Отчасти «фантазия» также играет роль картинки, которую нужно собрать из осколочков, тщательно выметенных щеткой Витгенштейна; важно то, что эти причудливо перемешанные осколки – из разных миров, и собираться они будут (если будут) в соответствии с имеющейся «картинкой». Как мы помним, у Юнга она, например, не такая как у Фрейда, однако при надлежащих реставрационных усилиях вполне может быть собрана и она. А метод сличения необходим в любом случае, всегда приходится сопоставлять результат с ближайшей (или просто избранной) хорошей данностью для обретения членораздельности. Эта операция, собственно, и называется художественным вымыслом, физики ею не располагают, и потому могут только завидовать реставраторам семиозиса (хотя для вида, конечно, презрительно морщатся).
Далее следует обратить внимание еще на один не менее важный и таинственный эффект, обнаруживаемый посредством швабры Витгенштейна, – это эффект высвечивания целого. Если идентифицирована, поставлена на место странная деталь, то в мире тут же обнаруживается полное для нее соответствие, как будто бы вся орбита сразу открывается и дается в придачу, как только ты обрел причастность к ней.

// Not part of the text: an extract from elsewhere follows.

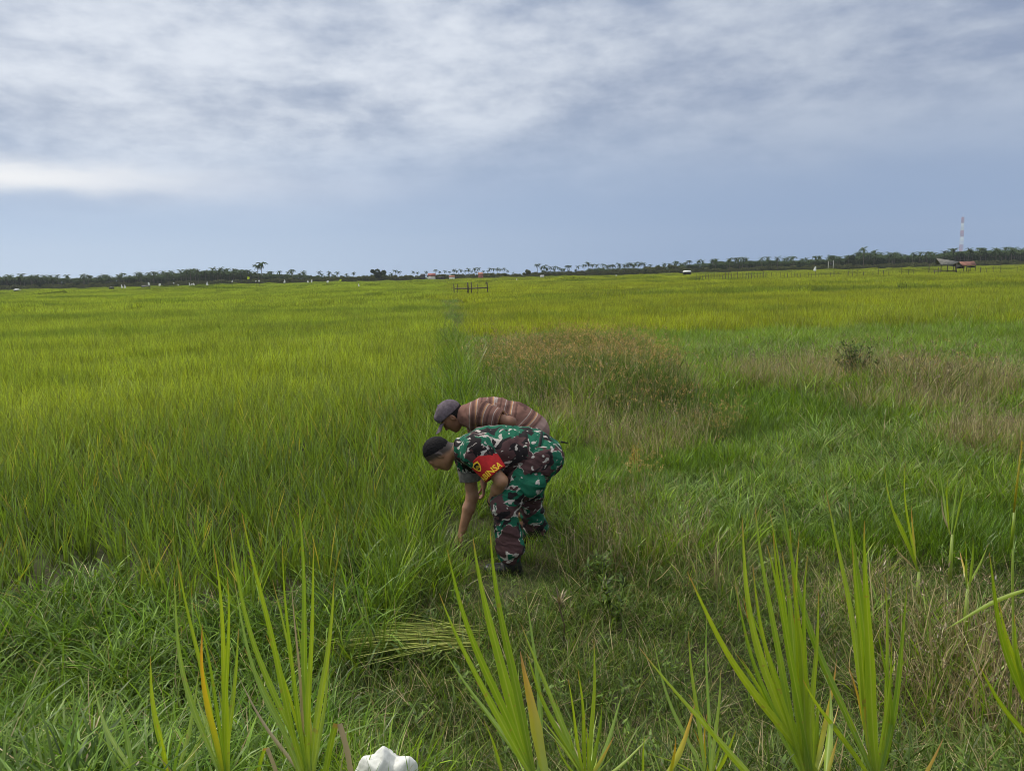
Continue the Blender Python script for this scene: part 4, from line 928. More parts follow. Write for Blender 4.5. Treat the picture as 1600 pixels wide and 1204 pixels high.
# ================================================================ soldier
def soldier():
    Y0 = 5.25; dy = AX([0, 1, 0])
    pel = P(845, 711, Y0); waist = P(818, 703, Y0); chest = P(787, 701, Y0); upper = P(757, 702, Y0); neck0 = P(728, 701, Y0)
    hipL, hipR = pel + dy * -0.10, pel + dy * 0.10
    kneeL, ankL = P(789, 786, 5.05), P(798, 866, 5.02); kneeR, ankR = P(828, 775, 5.56), P(837, 832, 5.62)
    gz = lambda p: float(hground(p[0], p[1]))
    shL, shR = P(744, 703, 5.07), P(731, 710, 5.44); elL, wrL = P(783, 751, 4.99), P(768, 786, 5.13)
    elR, wrR = P(738, 775, 5.42), P(722, 829, 5.38)
    Up = unit(AX([-0.90, 0, 0.42])); Fw = unit(AX([-0.42, -0.03, -0.90])); Fw = unit(Fw - Up * (Fw @ Up)); hc = P(685, 708, Y0 - 0.01)
    root = thing('person', (pel[0], Y0, 0), 'soldier in green and brown camouflage bending down, short black hair and red armband', 'person')
    lo = AX([hc[0] - 0.25, 4.75, -0.02]); hi = AX([pel[0] + 0.3, 5.9, 1.55])
    # body: one continuous figure
    v = Vol(lo, hi, 0.0045)
    Rm, hf = head(v, hc, Up, Fw, 1.0)
    v.cap(hf(-0.045, -0.03, 0), neck0, 0.054, 0.060, 0.03); v.cap(neck0, upper, 0.06, 0.10, 0.04, (YS, 1.2))
    for a, b, ra, rb in ((upper, chest, 0.10, 0.115), (chest, waist, 0.115, 0.105), (waist, pel, 0.105, 0.12)): v.cap(a, b, ra, rb, 0.04, (YS, 1.25))
    for s, el, wr in ((shL, elL, wrL), (shR, elR, wrR)):
        v.cap(upper * 0.5 + s * 0.5, s, 0.075, 0.058, 0.04); v.cap(s, el, 0.052, 0.043, 0.03); v.cap(el, el * 0.65 + wr * 0.35, 0.043, 0.044, 0.02); v.cap(el * 0.65 + wr * 0.35, wr, 0.044, 0.027, 0.02)
    for h_, k_, a_ in ((hipL, kneeL, ankL), (hipR, kneeR, ankR)):
        v.cap(h_, k_, 0.085, 0.058, 0.03); v.cap(k_, a_, 0.055, 0.04, 0.02); v.cap(a_, AX([a_[0], a_[1], gz(a_) + 0.06]), 0.036, 0.030, 0.02); v.cap(AX([a_[0], a_[1], gz(a_) + 0.055]), AX([a_[0] - 0.09, a_[1], gz(a_) + 0.045]), 0.030, 0.024, 0.01)
    hand(v, wrR + unit(wrR - elR) * 0.01, AX([-0.55, -0.05, -0.8]), AX([-0.2, -0.1, -1.0]) * 0 + AX([0.75, 0.1, -0.45]), 1.05, 1)
    hand(v, wrL, AX([0.15, 0.25, -0.9]), AX([0.9, 0.3, 0.1]), 0.5, -1)
    V, Q = v.mesh(2); hu, hw_ = (V - hc) @ Up, (V - hc) @ Fw; pd = (V - hf(0.042, 0.040, 0)) @ unit(Up * 0.80 - Fw * 0.60)
    stub = 0.97 * sstep(pd, -0.046, -0.006) * (hu > -0.07) * (np.linalg.norm(V - hc, axis=1) < 0.13) * (hw_ < 0.075) * (np.abs((V - hc) @ np.cross(Up, Fw)) < 0.086)
    link('body', np_mesh('body', V, Q, [m_skin1], {'stubble': stub}), root)
    # hair: skull cap cut by the hairline, faded sides
    v = Vol(hc - 0.18, hc + 0.18, 0.004); cn = hf(0.012, -0.012, 0)
    v.ell(hf(0.017, -0.014, 0), Rm, AX([0.0995, 0.0990, 0.0780]), 0.0, cut=[(Up * 0.80 - Fw * 0.60, hf(0.060, 0.040, 0)), (-Fw + Up * 0.12, hf(0.03, 0.073, 0))])
    V, Q = v.mesh(1); V = V + vnormals(V, Q) * ((vnoise(V * 160, 3) - 0.5) * 0.004)[:, None]; link('hair', np_mesh('hair', V, Q, [m_hair]), root)
    # trousers
    v = Vol(lo, hi, 0.006); v.cap(pel + AX([-0.015, 0, 0]), waist * 0.55 + pel * 0.45, 0.142, 0.135, 0.04, (YS, 1.25))
    for h_, k_, a_, yk in ((hipL, kneeL, ankL, -1), (hipR, kneeR, ankR, 1)):
        v.cap(h_, k_, 0.118, 0.082, 0.05); mid = k_ * 0.5 + a_ * 0.5; v.cap(k_, mid, 0.082, 0.076, 0.04); v.cap(mid, a_ + AX([0, 0, 0.03]), 0.076, 0.082, 0.03); v.cap(a_ + AX([0, 0, 0.03]), a_ + AX([0, 0, 0.0]), 0.086, 0.070, 0.02)
    v.cap(pel + AX([0.035, -0.07, -0.01]), pel + AX([0.035, 0.07, -0.01]), 0.108, 0.108, 0.04)
    v.cap(kneeL * 0.6 + hipL * 0.4 + AX([0.07, -0.06, 0.0]), kneeL * 0.4 + hipL * 0.6 + AX([0.06, -0.07, -0.02]), 0.06, 0.06, 0.015)   # thigh pocket
    V, Q = v.mesh(2); V = folds(V, Q, 0.019, 9.0, 12, [[1, 0, 0.5], [0, 0.8, 0], [0.3, 0, 1.7]], 0.7); tr_ = link('trousers', np_mesh('trousers', V, Q, [m_camo]), root)
    # shirt
    v = Vol(lo, hi, 0.006)
    v.cap(upper, chest, 0.140, 0.148, 0.04, (YS, 1.28)); v.cap(chest, waist, 0.148, 0.150, 0.04, (YS, 1.25)); v.cap(waist, pel * 0.42 + waist * 0.58, 0.150, 0.158, 0.03, (YS, 1.22))
    v.cap(neck0 + AX([0.015, 0, -0.01]), upper, 0.082, 0.135, 0.05, (YS, 1.45))
    v.cap(waist + AX([-0.05, 0, -0.10]), chest + AX([0.0, 0, -0.07]), 0.075, 0.09, 0.06, (YS, 1.6))   # front of the shirt hanging down
    hemL = shL + (elL - shL) * 0.80; hemR = shR + (elR - shR) * 0.62
    v.cap(upper * 0.5 + shL * 0.5 + AX([0.0, 0, 0]), shL, 0.11, 0.095, 0.05); v.cap(shL, shL * 0.8 + hemL * 0.2, 0.096, 0.088, 0.03); v.cap(shL * 0.8 + hemL * 0.2, hemL, 0.088, 0.066, 0.03)
    v.cap(upper * 0.5 + shR * 0.5, shR, 0.11, 0.095, 0.05); v.cap(shR, shR + (elR - shR) * 0.30, 0.090, 0.082, 0.03)
    v.plane(hemL - shL, hemL, hemL, 0.115)
    v.cap(hemL - unit(elL - shL) * 0.03, hemL + unit(elL - shL) * 0.05, 0.064, 0.07, 0.0, mode='sub')
    # collar ring and opening round the neck
    nd = unit(hf(-0.05, -0.03, 0) - neck0); v.cap(neck0 + nd * 0.0, neck0 + nd * 0.035, 0.078, 0.076, 0.02, (YS, 1.1)); v.cap(neck0 + nd * 0.02, neck0 + nd * 0.11, 0.062, 0.075, 0.0, mode='sub')
    V, Q = v.mesh(2); V = folds(V, Q, 0.017, 7.5, 31, [[1.5, 0, 0.6], [0, 0.7, 0], [-0.4, 0, 0.9]], 0.7); sh_ = link('shirt', np_mesh('shirt', V, Q, [m_camo]), root)
    v = Vol(shR - 0.3, shR + 0.3, 0.005); v.cap(shR + (elR - shR) * 0.22, hemR, 0.086, 0.078, 0.02); v.plane(hemR - shR, hemR, hemR, 0.11); v.cap(hemR - AX([0, 0, -0.03]), hemR + AX([0, 0, -0.05]), 0.064, 0.066, 0, mode='sub')
    solid('sleeve', v, m_lining, sh_, 2, (0.008, 14.0, 5))
    # armband
    u = unit(hemL - shL); v = Vol(shL - 0.3, hemL + 0.3, 0.004); bf = lambda t: shL + (hemL - shL) * t
    v.cap(bf(0.0), bf(0.98), 0.108, 0.084, 0.0); 
    tocam = unit(AX([0, 0, CAM_H]) - shL); e0 = unit(tocam - u * (tocam @ u)); e1 = np.cross(u, e0)
    v.plane(-u + e1 * 0.0, bf(0.27), bf(0.0), 0.3); v.plane(u, bf(0.985), hemL, 0.15)
    v.cap(bf(0.9), hemL + u * 0.06, 0.066, 0.068, 0, mode='sub')
    V, Q = v.mesh(2); V = folds(V, Q, 0.004, 12.0, 8); band = link('armband', np_mesh('armband', V, Q, [m_red]), sh_)
    bvh = BVHTree.FromPolygons([tuple(p) for p in V], [tuple(map(int, q)) for q in Q])
    def wrap(axial, phi, lift):
        o_ = bf(0.0) + u * axial; d = e0 * math.cos(phi) + e1 * math.sin(phi); hit = bvh.ray_cast(Vector(o_ + d * 0.3), Vector(-d), 0.3)[0]
        return (np.array(hit) if hit is not None else o_ + d * 0.09) + d * lift
    Lb = float(np.linalg.norm(hemL - shL))
    if e1 @ AX([1, 0, 1]) < 0: sgn = -1
    else: sgn = 1
    def text_mesh(txt, size, place, nm, lift=0.003):
        cu = bpy.data.curves.new(nm, 'FONT'); cu.body = txt; cu.size = size; cu.resolution_u = 3; cu.offset = size * 0.025; cu.align_x = 'LEFT'
        ob = bpy.data.objects.new(nm, cu); C.objects.link(ob); bpy.context.view_layer.update(); dg = bpy.context.evaluated_depsgraph_get(); me = ob.evaluated_get(dg).to_mesh()
        me.calc_loop_triangles(); vv = np.array([v_.co[:] for v_ in me.vertices]); tt = np.array([t_.vertices[:] for t_ in me.loop_triangles]); w = vv[:, 0].max()
        ob.evaluated_get(dg).to_mesh_clear(); C.objects.unlink(ob); bpy.data.objects.remove(ob)
        # refine so that the letters follow the cloth
        for _ in range(2):
            a, b, c = vv[tt[:, 0]], vv[tt[:, 1]], vv[tt[:, 2]]; n0 = len(vv); k = len(tt)
            vv = np.vstack([vv, (a+b)/2, (b+c)/2, (c+a)/2]); ab, bc, ca = n0 + np.arange(k), n0 + k + np.arange(k), n0 + 2*k + np.arange(k)
            tt = np.vstack([np.stack([tt[:, 0], ab, ca], -1), np.stack([ab, tt[:, 1], bc], -1), np.stack([ca, bc, tt[:, 2]], -1), np.stack([ab, bc, ca], -1)])
        return np.array([place(x, y, w, lift) for x, y, _ in vv]), tt
    r_ = 0.085
    V, T = text_mesh('BABINSA', 0.056, lambda x, y, w, l: wrap(Lb * 0.955 - y, sgn * ((x - w) / r_ + R(50)), l), 'lettering')
    link('lettering', np_mesh('lettering', V, None, [m_gold], None, True, T), band)
    # emblem: gold outlined crest towards the front of the arm
    mb = MB(); c0 = (Lb * 0.50, sgn * R(-40)); pts = [(-0.028, 0.03), (0.0, 0.036), (0.028, 0.03), (0.026, 0.0), (0.014, -0.024), (0, -0.034), (-0.014, -0.024), (-0.026, 0.0)]
    def pl(a, b): return wrap(c0[0] - b, c0[1] + sgn * a / r_, 0.003)
    k = len(pts); V = [pl(a, b) for a, b in pts] + [pl(a*0.72, b*0.72) for a, b in pts] + [pl(0, 0)]
    mb.add(V, [(i, (i+1) % k, k+(i+1) % k, k+i) for i in range(k)]); mb.build('emblem', m_gold, band, False)
    mb = MB(); mb.add([pl(a*0.66, b*0.66) for a, b in pts] + [pl(0, 0)], (), [(i, (i+1) % k, k) for i in range(k)]); mb.build('emblem', m_strap, band, False)
    mb = MB()
    for j in range(5):
        a = -0.012 + 0.006 * j; mb.add([wrap(c0[0] - b_, c0[1] + sgn * a_ / r_, 0.0045) for a_, b_ in ((a, -0.012), (a + 0.0025, -0.012), (a + 0.0025, 0.012 - abs(j-2)*0.004), (a, 0.012 - abs(j-2)*0.004))], [(0, 1, 2, 3)])
    mb.build('emblem', m_gold, band, False)
    # belt, strap end, watch
    mb = MB(); bd = unit(pel - waist); cb = waist * 0.5 + pel * 0.5 + bd * 0.015; s2 = np.cross(bd, YS); pts = []
    for i in range(33): a = i / 32 * 2 * math.pi; pts.append(cb + YS * math.cos(a) * 0.192 + s2 * math.sin(a) * 0.150)
    mb.tube(pts, 0.017, 6, False); mb.build('belt', m_strap, root)
    mb = MB(); q = P(876, 690, 5.15); mb.tube([q, q + AX([0.025, 0, -0.004]), q + AX([0.05, 0, -0.012])], [0.008, 0.006, 0.003], 5); mb.build('strap', m_strap, root)
    d = unit(wrL - elL); a_ = unit(np.cross(d, YS)); b_ = np.cross(d, a_); mb = MB(); c = wrL - d * 0.015
    mb.tube([c + (a_ * math.cos(t) + b_ * math.sin(t)) * 0.030 for t in np.linspace(0, 2*math.pi, 17)], 0.006, 5, False); mb.build('watch', m_strap, root)
    # boots
    for a_ in (ankL, ankR):
        g0 = gz(a_); v = Vol(AX([a_[0]-0.35, a_[1]-0.15, g0-0.03]), AX([a_[0]+0.2, a_[1]+0.15, a_[2]+0.12]), 0.005)
        v.cap(a_ + AX([0, 0, 0.05]), AX([a_[0]+0.005, a_[1], g0+0.09]), 0.062, 0.055, 0.02); v.cap(AX([a_[0]+0.03, a_[1], g0+0.045]), AX([a_[0]-0.15, a_[1]-0.01, g0+0.038]), 0.046, 0.040, 0.03, (YS, 1.1)); v.plane(AX([0, 0, -1]), AX([0, 0, g0 + 0.018]), AX([a_[0], a_[1], g0]), 0.3)
        bt = solid('boot', v, m_bootb, root, 2, (0.004, 22.0, 3))
        v = Vol(AX([a_[0]-0.35, a_[1]-0.15, g0-0.03]), AX([a_[0]+0.2, a_[1]+0.15, g0+0.1]), 0.005); v.cap(AX([a_[0]+0.035, a_[1], g0+0.03]), AX([a_[0]-0.155, a_[1]-0.01, g0+0.03]), 0.050, 0.045, 0.0, (YS, 1.08)); v.plane(AX([0, 0, 1]), AX([0, 0, g0+0.024]), AX([a_[0], a_[1], g0]), 0.3)
        v.plane(AX([0, 0, -1]), AX([0, 0, g0]), AX([a_[0], a_[1], g0]), 0.3); solid('sole', v, m_strap, bt, 1)
    # blades of grass pulled up in the right hand
    rng = np.random.default_rng(4); n = 40; hp = wrR + AX([-0.06, -0.01, -0.09]); p = Patch()
    p.add(blades(rng, rng.normal(0, 0.012, (n, 2)) + hp[:2], U(rng, 0.12, 0.26, n), U(rng, 0.005, 0.009, n), U(rng, 0.2, 1.6, n), U(rng, 0.5, 2.0, n), U(rng, 0, 6.28, n), 5, 1.0, np.full(n, hp[2])))
    o = link('grass_handful', p.mesh('grass_handful', [m_bund])); tag(o, 'green grass blades gripped in the soldier\'s lowered hand', 'grass')
soldier()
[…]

Сопоставим еще раз два состояния. Сначала посредством провокации субъект как бы отбрасывается в межорбитальное пространство: «Принеси мне палку и щетку, в которую она воткнута!» И вот субъект озадачен: «Что бы это могло быть?» Мучительная неопределенность словно бы воспроизводит атмосферу сна Ивана Федоровича Шпоньки – хоть заглядывай в собственную шляпу! Но вот выясняется, что имеется в виду швабра, и тут же все предметы приобрели привычные очертания и определенное назначение: и лыжи в том же углу, и комнатная антенна, и вешалки в шкафу, и даже юла под диваном. А ведь и они были приведены в замешательство (если можно так выразиться) в тот момент, когда приведен в замешательство был адресат странной просьбы.
Это, если угодно, другое описание принципа интенциональности сознания, и таким образом задача познания разделяется на два практически независимых друг от друга этапа:
1. Обретение картинки (фиксация «хорошей данности»).
2. Ее внимательное рассмотрение и тщательное описание.
Заметим, что на втором этапе ученому всегда есть что делать, и благодаря этому и существует наука. Но если он не решил вопрос, что же это за щетка, в которую воткнута палка, то и делать ему дальше будет нечего.
Деятельность в развернутом пространстве в рамках заданного диапазона точности тем не менее не подчиняется раз и навсегда данной тематизации. Допустим, смысловые связи прекрасно налажены и за смыслами из ближайших окрестностей все равно приходится приходить сюда, сюда же приводят сновидения и оговорки. Казалось бы, что еще надо: есть платформа, пригодная для восприятия, эффективная практика, пригодная для проживания, вокруг членораздельность и вразумительность, допускающие уточнение неясных деталей. И все же в какой-то момент любование вазой и уточнение ее краев прекращается, и мы вылетаем к двум профилям. То есть совершаем трансцендирование, обмениваем одну эффективную теорию на другую. Есть такой русский обычай – «Махнем не глядя», то есть совершим обмен, не зная, что получим взамен. Обычай может показаться довольно странным, но при этом он довольно точно описывает принцип интенциональности сознания: неизбежно наступает такой момент времени, когда центр присутствия смещается, точнее, переносится или даже перебрасывается на другую платформу – как бы ни были милы и привычны эти два профиля. По Гуссерлю дело происходит так: нечто, пребывающее среди «неактуальностей», заступает на вахту интенциональности, и никакие прошлые заслуги не помогут продержаться актуальности, уступающей свое место.
Таким образом, мы вновь получаем расширенный принцип Гуссерля, который теперь гласит: «Сознание интенционально в соответствии с принципом “Махнем не глядя”». Для смены не существует особых причин, во всяком случае таких, которые укладывались бы в особый порядок инопричинения (детерминизма). Внутренние скрепы
«Истинная причина невроза лежит в “сегодня”, поскольку невроз существует в настоящем. Не скелеты в шкафу и не хватка прошлого (a caput mortuum) определяют его: он ежедневно подкармливается и возникает заново. И только в сегодняшнем дне, а не в дне вчерашнем невроз может быть исцелен (cured). И поскольку невротический конфликт преследует нас сегодня, любая историческая девиация промахивается в определении его сути, если не сказать попадает пальцем в небо (a going astray)»[37].
Как раз насчет невроза можно высказать некоторые сомнения, поскольку его реальность не полностью совпадает с платформой «хорошей данности». Но изрядная доля истины есть и в утверждении Юнга. Важно, что всякое состояние, определяемое как нормальное, представлено в своем «сегодня».